■ What you are asked to do
Transcribe all the entries word for word, omitting any pictures they contain.

■ Entries supplied

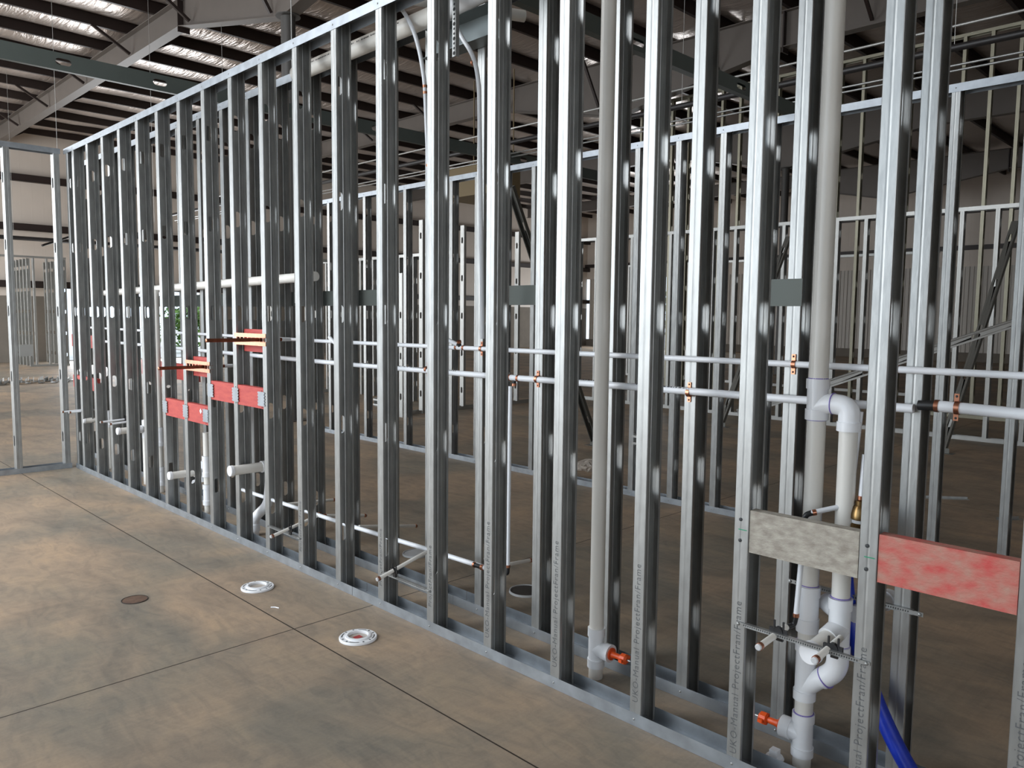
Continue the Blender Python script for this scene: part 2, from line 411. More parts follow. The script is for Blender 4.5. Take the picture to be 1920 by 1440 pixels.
H1 = 3.07
m_front = stud_mesh(H1)
front_y = [k*S for k in range(-3, 18)] + [7.09]
INKG = mat('faded_ink', (.10, .105, .11), .5)
_txt = {}
def stamp(parent, y, z0, txt, z1=None):
    if txt not in _txt:
        cu = bpy.data.curves.new('stamped_lettering', 'FONT'); cu.body = txt; cu.size = .036; cu.extrude = .0001; cu.resolution_u = 2; cu.space_character = 1.12; cu.offset = -.0004
        tmp = bpy.data.objects.new('lettering_source', cu); COL.objects.link(tmp)
        bpy.context.view_layer.update()
        me = bpy.data.meshes.new_from_object(tmp.evaluated_get(bpy.context.evaluated_depsgraph_get()))
        bpy.data.objects.remove(tmp); me.name = 'stamped_lettering'; me.materials.clear(); me.materials.append(INKG); _txt[txt] = me
    o = bpy.data.objects.new('stamped_lettering', _txt[txt]); COL.objects.link(o); o.parent = parent
    o.matrix_local = Matrix(((0, 0, -1, -.0012), (0, 1, 0, -FL+.014), (1, 0, 0, z0), (0, 0, 0, 1)))
    o['label'] = 'dark printed lettering running up the flange'
NB = {-3: 'just outside the right edge, beyond the red board', -2: 'at the right end of the red board', -1: 'between the grey and red boards', 0: 'holding the left end of the grey board',
      1: 'just right of the lone floor pipe', 2: 'just left of the lone floor pipe'}
n = 0
for k, y in enumerate(front_y):
    kk = k-3
    if kk == -3: continue
    lab = 'galvanized steel stud in the front row, %s from the right' % nth(kk+3)
    if kk in NB: lab = 'galvanized stud in the front row, ' + NB[kk]
    o = place_stud(m_front, 0, y, lab, 'front row studs')
    if kk in (-2, -1, 0, 1, 2, 3): stamp(o, y, {-2: .12, -1: .03, 0: .06}.get(kk, .09), 'UKO-Manual ProjectFran/Frame')
    elif kk in (4, 5, 7): stamp(o, y, .12, 'ProjectFran/Frame')
    if kk in (-1, 0):
        for dz in (.80, .87):
            obj('screw', (lambda y, dz: lambda bm: lathe(bm, [(.006, 0), (.006, .0015), (.003, .003)], (-.0005, y-.022, dz), (-1, 0, 0), 10))(y, dz), MARK, o)
        obj('green_tick', (lambda y: lambda bm: box(bm, (-.0011, y-.045, .835), (-.0006, y-.015, .838), Matrix.Translation((0, 0, 0))))(y), GREENINK, o)
H2 = 3.05; XB = .312
m_back = m_front
back_y = [k*S for k in range(-3, 21)]
for k, y in enumerate(back_y):
    kk = k-3
    if kk == -3: continue
    place_stud(m_back, XB, y, 'galvanized steel stud in the second row behind the pipes, %s from the right' % nth(kk+3), 'second row studs')

TR = {}
def track(name, p0, p1, z, d, ld, label, group, screws=(), mtl=GALV_TR, front=True):
    t = thing(name, (p0[0], p0[1], z), label, 'track', group)
    obj('channel', track_fn(p0, p1, z, d, ld), mtl, t, False)
    for y in screws: screw(t, (p0[0]-.0013 if front else p0[0], y, z+ld*.026), (-1, 0, 0))
    return t
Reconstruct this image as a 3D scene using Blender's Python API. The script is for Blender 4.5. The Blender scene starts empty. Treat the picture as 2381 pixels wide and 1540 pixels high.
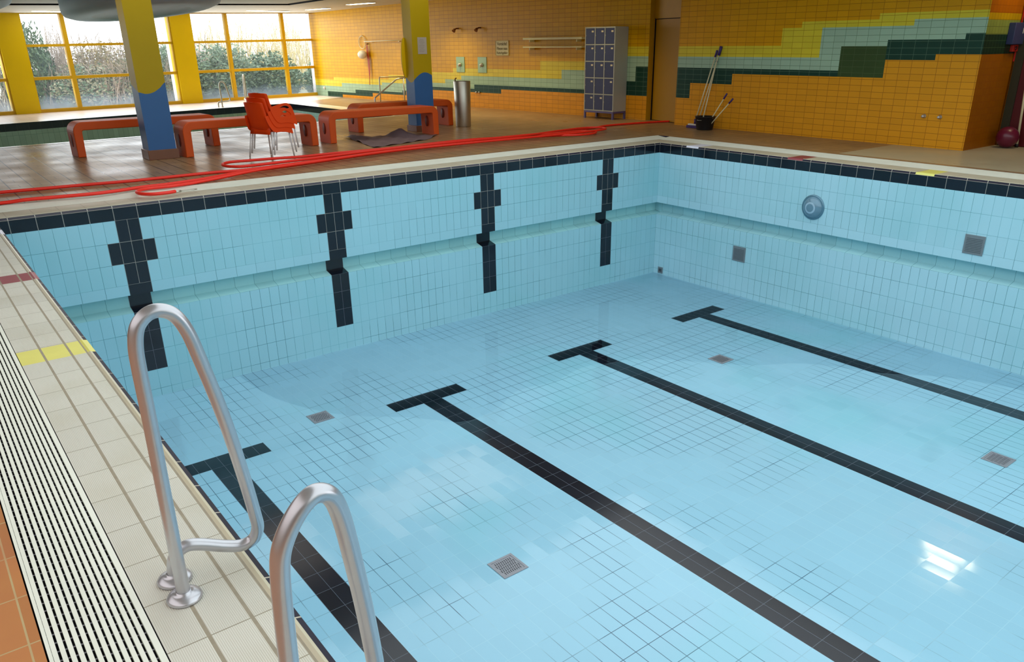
import bpy, bmesh, math, random
from mathutils import Vector, Matrix
random.seed(7)
PI = math.pi
SC = bpy.context.scene
COL = SC.collection

# ------------------------------------------------------------------ helpers
def lin(c):
    def f(v):
        v /= 255.0
        return v / 12.92 if v <= 0.04045 else ((v + 0.055) / 1.055) ** 2.4
    return (f(c[0]), f(c[1]), f(c[2]), 1.0)

class N:
    """tiny node-tree helper"""
    def __init__(s, name):
        s.m = bpy.data.materials.new(name); s.m.use_nodes = True
        s.t = s.m.node_tree; s.t.nodes.clear()
        s.out = s.t.nodes.new('ShaderNodeOutputMaterial')
    def n(s, typ, **kw):
        nd = s.t.nodes.new(typ)
        for k, v in kw.items(): setattr(nd, k, v)
        return nd
    def l(s, a, b): s.t.links.new(a, b)
    def val(s, sock, v):
        if hasattr(v, 'is_linked'): s.l(v, sock)
        else: sock.default_value = v
    def math(s, op, a, b=0.0, c=0.0):
        nd = s.n('ShaderNodeMath', operation=op)
        s.val(nd.inputs[0], a); s.val(nd.inputs[1], b); s.val(nd.inputs[2], c)
        return nd.outputs[0]
    def mix(s, fac, a, b):
        nd = s.n('ShaderNodeMix', data_type='RGBA')
        s.val(nd.inputs[0], fac); s.val(nd.inputs[6], a); s.val(nd.inputs[7], b)
        return nd.outputs[2]
    def ramp(s, fac, p0, p1):
        nd = s.n('ShaderNodeMapRange'); s.val(nd.inputs[0], fac)
        nd.inputs[1].default_value = p0; nd.inputs[2].default_value = p1
        return nd.outputs[0]
    def noise(s, scale, vec=None, detail=2.0):
        nd = s.n('ShaderNodeTexNoise'); nd.inputs['Scale'].default_value = scale
        nd.inputs['Detail'].default_value = detail
        if vec is not None: s.l(vec, nd.inputs['Vector'])
        return nd.outputs[0]
    def pos(s):
        g = s.n('ShaderNodeNewGeometry'); sp = s.n('ShaderNodeSeparateXYZ')
        s.l(g.outputs['Position'], sp.inputs[0])
        return g.outputs['Position'], sp.outputs
    def vec(s, x, y, z=0.0):
        nd = s.n('ShaderNodeCombineXYZ')
        s.val(nd.inputs[0], x); s.val(nd.inputs[1], y); s.val(nd.inputs[2], z)
        return nd.outputs[0]
    def bsdf(s, color, rough=0.5, metal=0.0, bump=None, bstr=0.2, bdist=0.01, spec=0.5, emis=None, estr=0.0):
        b = s.n('ShaderNodeBsdfPrincipled')
        s.val(b.inputs['Base Color'], color); s.val(b.inputs['Roughness'], rough)
        s.val(b.inputs['Metallic'], metal); s.val(b.inputs['Specular IOR Level'], spec)
        if bump is not None:
            bp = s.n('ShaderNodeBump'); bp.inputs['Strength'].default_value = bstr
            bp.inputs['Distance'].default_value = bdist
            s.l(bump, bp.inputs['Height']); s.l(bp.outputs[0], b.inputs['Normal'])
        if emis is not None:
            s.val(b.inputs['Emission Color'], emis); b.inputs['Emission Strength'].default_value = estr
        s.l(b.outputs[0], s.out.inputs[0])
        return b

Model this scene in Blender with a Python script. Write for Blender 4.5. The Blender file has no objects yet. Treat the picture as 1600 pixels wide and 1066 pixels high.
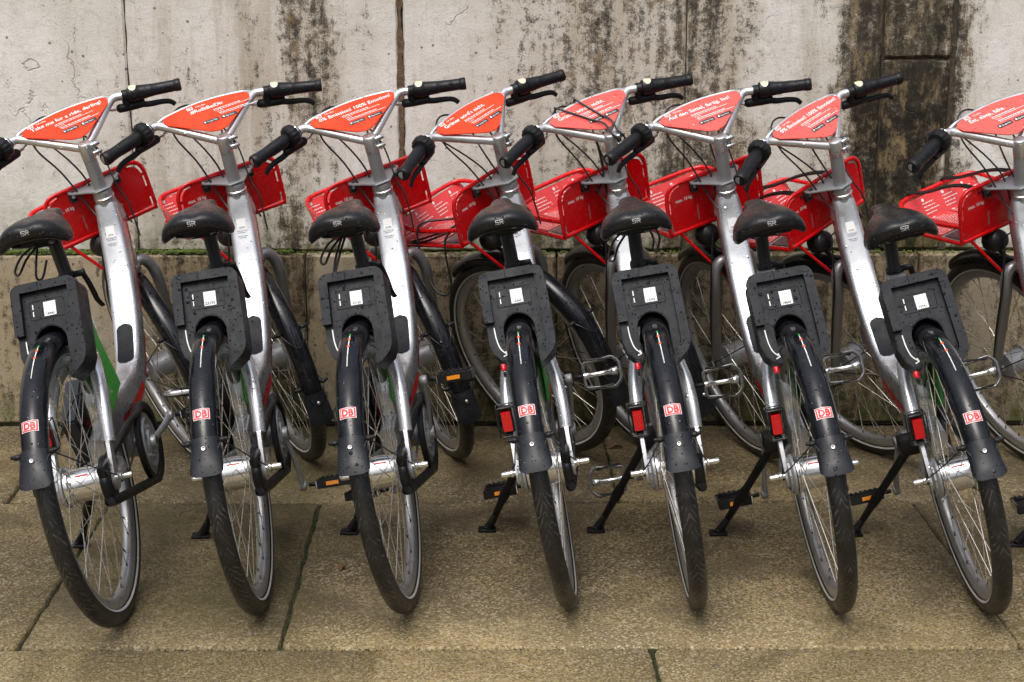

■ Solution
Continue the Blender Python script for this scene: part 2, from line 411. More parts follow. The script is for Blender 4.5. Take the picture to be 1920 by 1440 pixels.
H1 = 3.07
m_front = stud_mesh(H1)
front_y = [k*S for k in range(-3, 18)] + [7.09]
INKG = mat('faded_ink', (.10, .105, .11), .5)
_txt = {}
def stamp(parent, y, z0, txt, z1=None):
    if txt not in _txt:
        cu = bpy.data.curves.new('stamped_lettering', 'FONT'); cu.body = txt; cu.size = .036; cu.extrude = .0001; cu.resolution_u = 2; cu.space_character = 1.12; cu.offset = -.0004
        tmp = bpy.data.objects.new('lettering_source', cu); COL.objects.link(tmp)
        bpy.context.view_layer.update()
        me = bpy.data.meshes.new_from_object(tmp.evaluated_get(bpy.context.evaluated_depsgraph_get()))
        bpy.data.objects.remove(tmp); me.name = 'stamped_lettering'; me.materials.clear(); me.materials.append(INKG); _txt[txt] = me
    o = bpy.data.objects.new('stamped_lettering', _txt[txt]); COL.objects.link(o); o.parent = parent
    o.matrix_local = Matrix(((0, 0, -1, -.0012), (0, 1, 0, -FL+.014), (1, 0, 0, z0), (0, 0, 0, 1)))
    o['label'] = 'dark printed lettering running up the flange'
NB = {-3: 'just outside the right edge, beyond the red board', -2: 'at the right end of the red board', -1: 'between the grey and red boards', 0: 'holding the left end of the grey board',
      1: 'just right of the lone floor pipe', 2: 'just left of the lone floor pipe'}
n = 0
for k, y in enumerate(front_y):
    kk = k-3
    if kk == -3: continue
    lab = 'galvanized steel stud in the front row, %s from the right' % nth(kk+3)
    if kk in NB: lab = 'galvanized stud in the front row, ' + NB[kk]
    o = place_stud(m_front, 0, y, lab, 'front row studs')
    if kk in (-2, -1, 0, 1, 2, 3): stamp(o, y, {-2: .12, -1: .03, 0: .06}.get(kk, .09), 'UKO-Manual ProjectFran/Frame')
    elif kk in (4, 5, 7): stamp(o, y, .12, 'ProjectFran/Frame')
    if kk in (-1, 0):
        for dz in (.80, .87):
            obj('screw', (lambda y, dz: lambda bm: lathe(bm, [(.006, 0), (.006, .0015), (.003, .003)], (-.0005, y-.022, dz), (-1, 0, 0), 10))(y, dz), MARK, o)
        obj('green_tick', (lambda y: lambda bm: box(bm, (-.0011, y-.045, .835), (-.0006, y-.015, .838), Matrix.Translation((0, 0, 0))))(y), GREENINK, o)
H2 = 3.05; XB = .312
m_back = m_front
back_y = [k*S for k in range(-3, 21)]
for k, y in enumerate(back_y):
    kk = k-3
    if kk == -3: continue
    place_stud(m_back, XB, y, 'galvanized steel stud in the second row behind the pipes, %s from the right' % nth(kk+3), 'second row studs')

TR = {}
def track(name, p0, p1, z, d, ld, label, group, screws=(), mtl=GALV_TR, front=True):
    t = thing(name, (p0[0], p0[1], z), label, 'track', group)
    obj('channel', track_fn(p0, p1, z, d, ld), mtl, t, False)
    for y in screws: screw(t, (p0[0]-.0013 if front else p0[0], y, z+ld*.026), (-1, 0, 0))
    return t
Reconstruct this image as a 3D scene using Blender's Python API. The script is for Blender 4.5. The Blender scene starts empty. Treat the picture as 2381 pixels wide and 1540 pixels high.
import bpy, bmesh, math, random
from mathutils import Vector, Matrix
random.seed(7)
PI = math.pi
SC = bpy.context.scene
COL = SC.collection

# ------------------------------------------------------------------ helpers
def lin(c):
    def f(v):
        v /= 255.0
        return v / 12.92 if v <= 0.04045 else ((v + 0.055) / 1.055) ** 2.4
    return (f(c[0]), f(c[1]), f(c[2]), 1.0)

class N:
    """tiny node-tree helper"""
    def __init__(s, name):
        s.m = bpy.data.materials.new(name); s.m.use_nodes = True
        s.t = s.m.node_tree; s.t.nodes.clear()
        s.out = s.t.nodes.new('ShaderNodeOutputMaterial')
    def n(s, typ, **kw):
        nd = s.t.nodes.new(typ)
        for k, v in kw.items(): setattr(nd, k, v)
        return nd
    def l(s, a, b): s.t.links.new(a, b)
    def val(s, sock, v):
        if hasattr(v, 'is_linked'): s.l(v, sock)
        else: sock.default_value = v
    def math(s, op, a, b=0.0, c=0.0):
        nd = s.n('ShaderNodeMath', operation=op)
        s.val(nd.inputs[0], a); s.val(nd.inputs[1], b); s.val(nd.inputs[2], c)
        return nd.outputs[0]
    def mix(s, fac, a, b):
        nd = s.n('ShaderNodeMix', data_type='RGBA')
        s.val(nd.inputs[0], fac); s.val(nd.inputs[6], a); s.val(nd.inputs[7], b)
        return nd.outputs[2]
    def ramp(s, fac, p0, p1):
        nd = s.n('ShaderNodeMapRange'); s.val(nd.inputs[0], fac)
        nd.inputs[1].default_value = p0; nd.inputs[2].default_value = p1
        return nd.outputs[0]
    def noise(s, scale, vec=None, detail=2.0):
        nd = s.n('ShaderNodeTexNoise'); nd.inputs['Scale'].default_value = scale
        nd.inputs['Detail'].default_value = detail
        if vec is not None: s.l(vec, nd.inputs['Vector'])
        return nd.outputs[0]
    def pos(s):
        g = s.n('ShaderNodeNewGeometry'); sp = s.n('ShaderNodeSeparateXYZ')
        s.l(g.outputs['Position'], sp.inputs[0])
        return g.outputs['Position'], sp.outputs
    def vec(s, x, y, z=0.0):
        nd = s.n('ShaderNodeCombineXYZ')
        s.val(nd.inputs[0], x); s.val(nd.inputs[1], y); s.val(nd.inputs[2], z)
        return nd.outputs[0]
    def bsdf(s, color, rough=0.5, metal=0.0, bump=None, bstr=0.2, bdist=0.01, spec=0.5, emis=None, estr=0.0):
        b = s.n('ShaderNodeBsdfPrincipled')
        s.val(b.inputs['Base Color'], color); s.val(b.inputs['Roughness'], rough)
        s.val(b.inputs['Metallic'], metal); s.val(b.inputs['Specular IOR Level'], spec)
        if bump is not None:
            bp = s.n('ShaderNodeBump'); bp.inputs['Strength'].default_value = bstr
            bp.inputs['Distance'].default_value = bdist
            s.l(bump, bp.inputs['Height']); s.l(bp.outputs[0], b.inputs['Normal'])
        if emis is not None:
            s.val(b.inputs['Emission Color'], emis); b.inputs['Emission Strength'].default_value = estr
        s.l(b.outputs[0], s.out.inputs[0])
        return b

Model this scene in Blender with a Python script. Write for Blender 4.5. The Blender file has no objects yet. Treat the picture as 1600 pixels wide and 1066 pixels high.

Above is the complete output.